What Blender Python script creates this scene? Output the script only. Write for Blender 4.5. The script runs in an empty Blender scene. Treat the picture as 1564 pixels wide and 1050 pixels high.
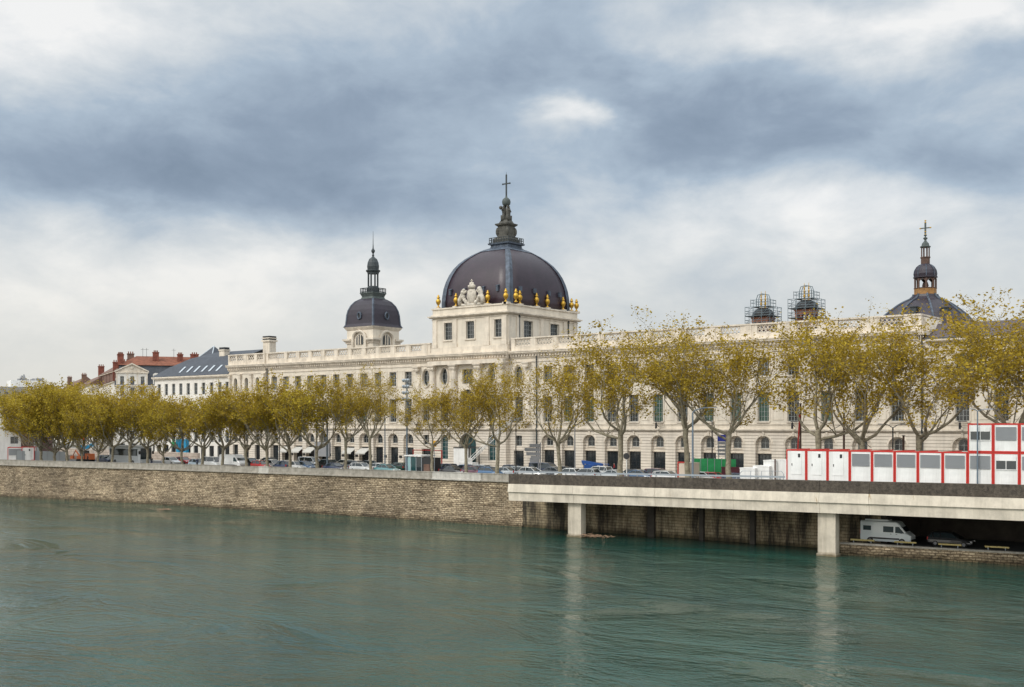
import bpy, math, random
from math import sin, cos, pi, radians
from mathutils import Vector
random.seed(7)
sc = bpy.context.scene
COL = sc.collection
CX, CY, CZ, F = 46.9, -153.8, 14.0, 1712.0     # viewpoint on the bridge, focal length in photo pixels
G = 6.3                                        # street level above the river

def fx(px, y):
    """world X of the bearing px where it crosses the line Y=y parallel to the facade"""
    r = (px - 782) / F
    t = (y - CY) / (.617 * r + .787)
    return CX + t * (.787 * r - .617)
def cw(px, d):
    """ground point at bearing px and distance d"""
    xc = (px - 782) / F * d
    return (CX + .787 * xc - .617 * d, CY + .617 * xc + .787 * d)

# ------------------------------------------------------------------ mesh helper
def rootloc(p):
    v = Vector((0, 0, 0))
    while p is not None:
        v += Vector(p.location); p = p.parent
    return v
class MB:
    def __init__(s): s.v = []; s.f = []; s.m = []; s.k = 0
    def mat(s, k): s.k = k; return s
    def add(s, vs, fs):
        n = len(s.v); s.v += vs
        for f in fs: s.f.append(tuple(i + n for i in f)); s.m.append(s.k)
        return s
    def box(s, x0, x1, y0, y1, z0, z1):
        return s.add([(x0,y0,z0),(x1,y0,z0),(x1,y1,z0),(x0,y1,z0),(x0,y0,z1),(x1,y0,z1),(x1,y1,z1),(x0,y1,z1)],
              [(0,3,2,1),(4,5,6,7),(0,1,5,4),(1,2,6,5),(2,3,7,6),(3,0,4,7)])
    def prism(s, pts, z0, z1):
        n = len(pts)
        z0s = z0 if isinstance(z0, (list, tuple)) else [z0]*n
        z1s = z1 if isinstance(z1, (list, tuple)) else [z1]*n
        vs = [(p[0],p[1],z) for p, z in zip(pts, z0s)] + [(p[0],p[1],z) for p, z in zip(pts, z1s)]
        return s.add(vs, [tuple(range(n-1,-1,-1)), tuple(range(n,2*n))] + [(i,(i+1)%n,n+(i+1)%n,n+i) for i in range(n)])
    def loft(s, rings, cap=True):
        n = len(rings[0]); vs = [p for r in rings for p in r]; fs = []
        for j in range(len(rings)-1):
            for i in range(n):
                fs.append((j*n+i, j*n+(i+1)%n, (j+1)*n+(i+1)%n, (j+1)*n+i))
        if cap:
            fs.append(tuple(range(n-1,-1,-1))); fs.append(tuple((len(rings)-1)*n+i for i in range(n)))
        return s.add(vs, fs)
    def lathe(s, cx, cy, prof, n=12, ph=0, sx=1, sy=1):
        return s.loft([[(cx+sx*r*cos(ph+2*pi*i/n), cy+sy*r*sin(ph+2*pi*i/n), z) for i in range(n)] for r, z in prof])
    def sq(s, cx, cy, prof, ratio=1.0):
        """square-plan stack: half side, z"""
        return s.loft([[(cx+a*r,cy+b*r*ratio,z) for a,b in ((-1,-1),(1,-1),(1,1),(-1,1))] for r, z in prof])
    def tube(s, pts, rad, n=6, cap=True):
        if not isinstance(rad, (list, tuple)): rad = [rad]*len(pts)
        rings = []; pv = [Vector(p) for p in pts]; up = None
        for i, p in enumerate(pv):
            d = (pv[min(i+1,len(pv)-1)] - pv[max(i-1,0)])
            if d.length < 1e-9: d = Vector((0,0,1))
            d.normalize()
            if up is None: up = Vector((1,0,0)) if abs(d.x) < .8 else Vector((0,1,0))
            a = d.cross(up)
            if a.length < 1e-4: a = d.cross(Vector((0,1,0.1)))
            a.normalize(); b = d.cross(a); up = b.cross(d) if False else up
            rings.append([tuple(p + (a*cos(2*pi*k/n) + b*sin(2*pi*k/n))*rad[i]) for k in range(n)])
        return s.loft(rings, cap)
    def bar(s, a, b, r=.05, n=4): return s.tube([a, b], r, n)
    def sphere(s, c, r, n=8, m=5, sz=1):
        pr = [(max(r*sin(pi*j/m), .001), c[2]-sz*r*cos(pi*j/m)) for j in range(m+1)]
        return s.lathe(c[0], c[1], pr, n)
    def build(s, name, mats, parent=None, smooth=False, origin=None):
        me = bpy.data.meshes.new(name); o = bpy.data.objects.new(name, me)
        base = rootloc(parent) if parent else Vector((0,0,0))
        off = base + (Vector(origin) - base if origin else Vector((0,0,0)))
        me.from_pydata([(x-off.x,y-off.y,z-off.z) for x,y,z in s.v], [], s.f)
        if not isinstance(mats, (list, tuple)): mats = [mats]
        for m in mats: me.materials.append(m)
        if len(mats) > 1: me.polygons.foreach_set('material_index', s.m)
        if smooth: me.polygons.foreach_set('use_smooth', [True]*len(me.polygons))
        me.update()
        if origin: o.location = off - base
        COL.objects.link(o)
        if parent: o.parent = parent
        return o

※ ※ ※

Exactly as they appear, print the lines of the listing above from its first line through the line that contains "above the river", minus the pictures.

## Exercise solution
What Blender Python script creates this scene? Output the script only. Write for Blender 4.5. The script runs in an empty Blender scene. Treat the picture as 1564 pixels wide and 1050 pixels high.
import bpy, math, random
from math import sin, cos, pi, radians
from mathutils import Vector
random.seed(7)
sc = bpy.context.scene
COL = sc.collection
CX, CY, CZ, F = 46.9, -153.8, 14.0, 1712.0     # viewpoint on the bridge, focal length in photo pixels
G = 6.3                                        # street level above the river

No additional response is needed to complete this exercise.